- [Exercise]: Every line below should be repeated exactly.

══ Supplied data ══

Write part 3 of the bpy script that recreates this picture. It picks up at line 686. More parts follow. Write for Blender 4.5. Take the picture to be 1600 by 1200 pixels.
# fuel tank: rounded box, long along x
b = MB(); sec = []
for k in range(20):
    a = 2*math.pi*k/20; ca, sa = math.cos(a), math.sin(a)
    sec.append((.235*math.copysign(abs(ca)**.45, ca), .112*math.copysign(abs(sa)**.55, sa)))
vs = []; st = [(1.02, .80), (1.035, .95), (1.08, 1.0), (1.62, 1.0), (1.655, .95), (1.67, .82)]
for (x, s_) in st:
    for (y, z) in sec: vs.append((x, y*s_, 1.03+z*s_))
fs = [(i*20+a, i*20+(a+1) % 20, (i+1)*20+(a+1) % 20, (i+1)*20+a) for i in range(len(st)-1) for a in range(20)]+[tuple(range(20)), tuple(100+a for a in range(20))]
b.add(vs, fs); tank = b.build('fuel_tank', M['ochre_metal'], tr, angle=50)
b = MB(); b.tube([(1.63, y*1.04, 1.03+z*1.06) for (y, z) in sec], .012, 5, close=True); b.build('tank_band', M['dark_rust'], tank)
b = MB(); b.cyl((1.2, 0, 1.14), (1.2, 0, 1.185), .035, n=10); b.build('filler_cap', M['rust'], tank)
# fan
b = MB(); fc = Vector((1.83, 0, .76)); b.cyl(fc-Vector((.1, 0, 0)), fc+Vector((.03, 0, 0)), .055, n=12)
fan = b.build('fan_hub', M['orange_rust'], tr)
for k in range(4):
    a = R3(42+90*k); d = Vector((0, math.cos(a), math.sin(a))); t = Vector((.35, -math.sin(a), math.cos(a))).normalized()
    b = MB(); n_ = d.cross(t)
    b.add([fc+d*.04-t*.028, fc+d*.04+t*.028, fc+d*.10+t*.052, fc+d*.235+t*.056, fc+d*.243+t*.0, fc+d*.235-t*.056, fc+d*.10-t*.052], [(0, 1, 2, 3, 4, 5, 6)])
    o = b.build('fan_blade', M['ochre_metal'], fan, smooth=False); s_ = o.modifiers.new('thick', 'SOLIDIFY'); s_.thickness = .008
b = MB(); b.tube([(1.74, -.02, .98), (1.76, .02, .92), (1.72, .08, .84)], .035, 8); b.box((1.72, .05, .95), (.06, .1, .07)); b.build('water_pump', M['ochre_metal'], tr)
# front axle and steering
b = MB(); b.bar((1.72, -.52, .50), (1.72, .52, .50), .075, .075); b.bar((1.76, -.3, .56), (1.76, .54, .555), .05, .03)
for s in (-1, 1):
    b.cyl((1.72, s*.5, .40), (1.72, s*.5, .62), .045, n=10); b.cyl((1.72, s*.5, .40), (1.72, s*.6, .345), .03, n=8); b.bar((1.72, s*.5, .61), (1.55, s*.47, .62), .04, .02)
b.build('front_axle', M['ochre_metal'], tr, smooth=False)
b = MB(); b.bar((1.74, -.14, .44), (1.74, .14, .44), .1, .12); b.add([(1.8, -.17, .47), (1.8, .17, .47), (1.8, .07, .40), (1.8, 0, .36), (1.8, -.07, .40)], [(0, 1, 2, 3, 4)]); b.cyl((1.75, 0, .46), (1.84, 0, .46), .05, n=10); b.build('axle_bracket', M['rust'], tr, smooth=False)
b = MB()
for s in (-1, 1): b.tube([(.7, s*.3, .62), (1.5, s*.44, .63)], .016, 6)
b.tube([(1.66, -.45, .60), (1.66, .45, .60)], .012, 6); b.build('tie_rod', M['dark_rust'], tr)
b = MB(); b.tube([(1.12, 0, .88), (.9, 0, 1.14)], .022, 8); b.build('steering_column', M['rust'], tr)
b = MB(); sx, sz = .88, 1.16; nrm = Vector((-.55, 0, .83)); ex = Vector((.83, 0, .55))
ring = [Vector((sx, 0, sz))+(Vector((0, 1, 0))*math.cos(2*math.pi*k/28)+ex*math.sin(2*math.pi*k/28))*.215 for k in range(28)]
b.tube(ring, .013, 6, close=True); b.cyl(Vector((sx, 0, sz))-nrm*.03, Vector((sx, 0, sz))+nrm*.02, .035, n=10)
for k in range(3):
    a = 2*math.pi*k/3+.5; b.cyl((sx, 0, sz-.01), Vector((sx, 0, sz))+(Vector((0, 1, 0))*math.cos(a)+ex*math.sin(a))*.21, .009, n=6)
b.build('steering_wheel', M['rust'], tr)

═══

- [Worked answer]:
Write part 3 of the bpy script that recreates this picture. It picks up at line 686. More parts follow. Write for Blender 4.5. Take the picture to be 1600 by 1200 pixels.
# fuel tank: rounded box, long along x
b = MB(); sec = []
for k in range(20):
    a = 2*math.pi*k/20; ca, sa = math.cos(a), math.sin(a)
    sec.append((.235*math.copysign(abs(ca)**.45, ca), .112*math.copysign(abs(sa)**.55, sa)))
vs = []; st = [(1.02, .80), (1.035, .95), (1.08, 1.0), (1.62, 1.0), (1.655, .95), (1.67, .82)]
for (x, s_) in st:
    for (y, z) in sec: vs.append((x, y*s_, 1.03+z*s_))
fs = [(i*20+a, i*20+(a+1) % 20, (i+1)*20+(a+1) % 20, (i+1)*20+a) for i in range(len(st)-1) for a in range(20)]+[tuple(range(20)), tuple(100+a for a in range(20))]
b.add(vs, fs); tank = b.build('fuel_tank', M['ochre_metal'], tr, angle=50)
b = MB(); b.tube([(1.63, y*1.04, 1.03+z*1.06) for (y, z) in sec], .012, 5, close=True); b.build('tank_band', M['dark_rust'], tank)
b = MB(); b.cyl((1.2, 0, 1.14), (1.2, 0, 1.185), .035, n=10); b.build('filler_cap', M['rust'], tank)
# fan
b = MB(); fc = Vector((1.83, 0, .76)); b.cyl(fc-Vector((.1, 0, 0)), fc+Vector((.03, 0, 0)), .055, n=12)
fan = b.build('fan_hub', M['orange_rust'], tr)
for k in range(4):
    a = R3(42+90*k); d = Vector((0, math.cos(a), math.sin(a))); t = Vector((.35, -math.sin(a), math.cos(a))).normalized()
    b = MB(); n_ = d.cross(t)
    b.add([fc+d*.04-t*.028, fc+d*.04+t*.028, fc+d*.10+t*.052, fc+d*.235+t*.056, fc+d*.243+t*.0, fc+d*.235-t*.056, fc+d*.10-t*.052], [(0, 1, 2, 3, 4, 5, 6)])
    o = b.build('fan_blade', M['ochre_metal'], fan, smooth=False); s_ = o.modifiers.new('thick', 'SOLIDIFY'); s_.thickness = .008
b = MB(); b.tube([(1.74, -.02, .98), (1.76, .02, .92), (1.72, .08, .84)], .035, 8); b.box((1.72, .05, .95), (.06, .1, .07)); b.build('water_pump', M['ochre_metal'], tr)
# front axle and steering
b = MB(); b.bar((1.72, -.52, .50), (1.72, .52, .50), .075, .075); b.bar((1.76, -.3, .56), (1.76, .54, .555), .05, .03)
for s in (-1, 1):
    b.cyl((1.72, s*.5, .40), (1.72, s*.5, .62), .045, n=10); b.cyl((1.72, s*.5, .40), (1.72, s*.6, .345), .03, n=8); b.bar((1.72, s*.5, .61), (1.55, s*.47, .62), .04, .02)
b.build('front_axle', M['ochre_metal'], tr, smooth=False)
b = MB(); b.bar((1.74, -.14, .44), (1.74, .14, .44), .1, .12); b.add([(1.8, -.17, .47), (1.8, .17, .47), (1.8, .07, .40), (1.8, 0, .36), (1.8, -.07, .40)], [(0, 1, 2, 3, 4)]); b.cyl((1.75, 0, .46), (1.84, 0, .46), .05, n=10); b.build('axle_bracket', M['rust'], tr, smooth=False)
b = MB()
for s in (-1, 1): b.tube([(.7, s*.3, .62), (1.5, s*.44, .63)], .016, 6)
b.tube([(1.66, -.45, .60), (1.66, .45, .60)], .012, 6); b.build('tie_rod', M['dark_rust'], tr)
b = MB(); b.tube([(1.12, 0, .88), (.9, 0, 1.14)], .022, 8); b.build('steering_column', M['rust'], tr)
b = MB(); sx, sz = .88, 1.16; nrm = Vector((-.55, 0, .83)); ex = Vector((.83, 0, .55))
ring = [Vector((sx, 0, sz))+(Vector((0, 1, 0))*math.cos(2*math.pi*k/28)+ex*math.sin(2*math.pi*k/28))*.215 for k in range(28)]
b.tube(ring, .013, 6, close=True); b.cyl(Vector((sx, 0, sz))-nrm*.03, Vector((sx, 0, sz))+nrm*.02, .035, n=10)
for k in range(3):
    a = 2*math.pi*k/3+.5; b.cyl((sx, 0, sz-.01), Vector((sx, 0, sz))+(Vector((0, 1, 0))*math.cos(a)+ex*math.sin(a))*.21, .009, n=6)
b.build('steering_wheel', M['rust'], tr)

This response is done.